34. Видя, что найдено лучшим идти войной на Никею, и что все уже принимаются за оружие, Палеолог, как человек, приобретший большую опытность в военных делах, предугадывал, что из этого выйдет, и потому начал смело говорить за себя и Куртикия: «Известно и нам, что василевс поставил тебя начальником над войсками, – от того-то мы долго молчали; но теперь, усматривая предстоящую опасность и боясь угрожающего нам впоследствии и царского гнева, не можем более молчать.
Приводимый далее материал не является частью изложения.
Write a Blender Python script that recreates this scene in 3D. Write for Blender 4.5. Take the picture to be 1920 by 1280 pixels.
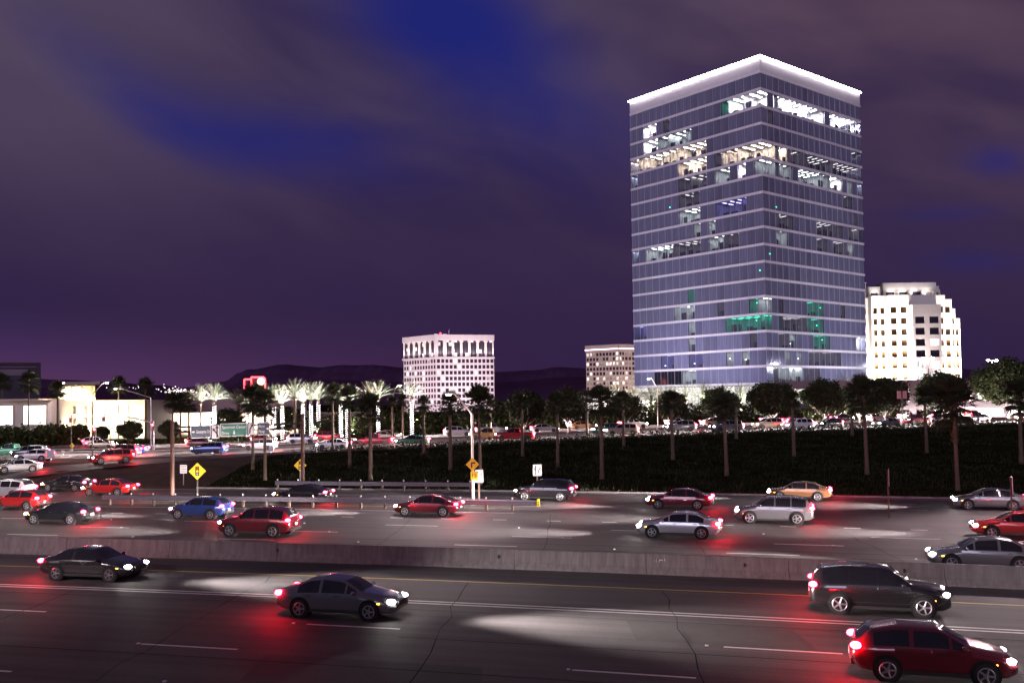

Знай же, что когда мы подсnупим к Никее и будем пробовать её взять, отважнейший из воинов получат раны, а некоторые и смерть; потому что находящимся в поле трудно бороться со стоящими на стенах. Между тем расположенные вне города турки, узнав об осаде его, тотчас выступят против нас, – и мы, не будучи в состоянии разом сопротивляться и тем, которые станут нападать на нас со стен и выходить из ворот, и тем, которые устремятся против нас извне, должны будем обратиться назад. Тогда одни из нас, захватив своих раненых, уйдут – каждый по произволу в такое место, где бы удобно было лечить их; а другие, сокрушаясь и скорбя об умерших, ни к чему не будут нам полезны».